Cathleen Mann
Cathleen Mann was a British painter and costume designer. Mann was born in Newcastle upon Tyne in 1896, the daughter of portraitists Harrington Mann and Florence Sabine Pasley. Under the guidance of her father Mann painted from a very early age before enrolling at the Slade School of Fine Art in London.
The eruption of WWII cut short Mann’s further studies in Paris and during the war period she served in an ambulance unit in London. Nevertheless, she continued her artistic practice and served as an Official War Artist, expressively capturing eminent military figures. As well as being reproduced in magazines such as Time, these paintings were exhibited in London and then toured America.
By 1924 two portraits by Mann had been accepted by the Royal Academy with whom she regularly exhibited from 1930 onwards. At this time Mann began to design and create costumes for British film, including the Iron Duke (1935) and Things to Come (1937). A variety of her drawings are now exhibited in the Victoria and Albert Museum, her costume-work forming a large part of her legacy.
The later years of Mann’s career marked a definite move away from the striking portraits that had made her name. From 1953 onwards Mann began to produce landscapes of increasing abstractionism, as well as nude drawings and sculptures. Mann died in 1959 and her work remains in a number of national collections.

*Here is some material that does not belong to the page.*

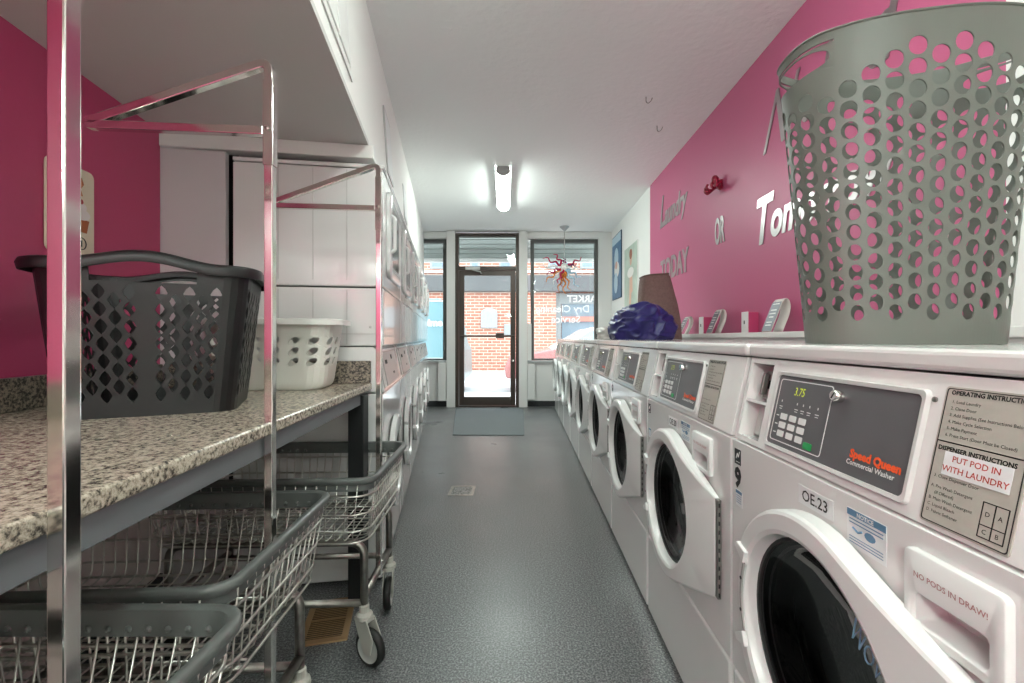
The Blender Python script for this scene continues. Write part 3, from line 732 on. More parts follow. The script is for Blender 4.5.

During her life Mann’s work was displayed at the Victoria and Albert Museum, the Musée du Luxembourg, and the Royal Glasgow Institute of the Fine Arts. Two of her portraits remain hanging in the National Portrait Gallery: Sir Matthew Smith and Sir Eduardo Paolozzi (both oil on canvas, 1952). Mann eventually became a member of the Royal Institute of Oil Painters and the Royal Society of Portrait Painters.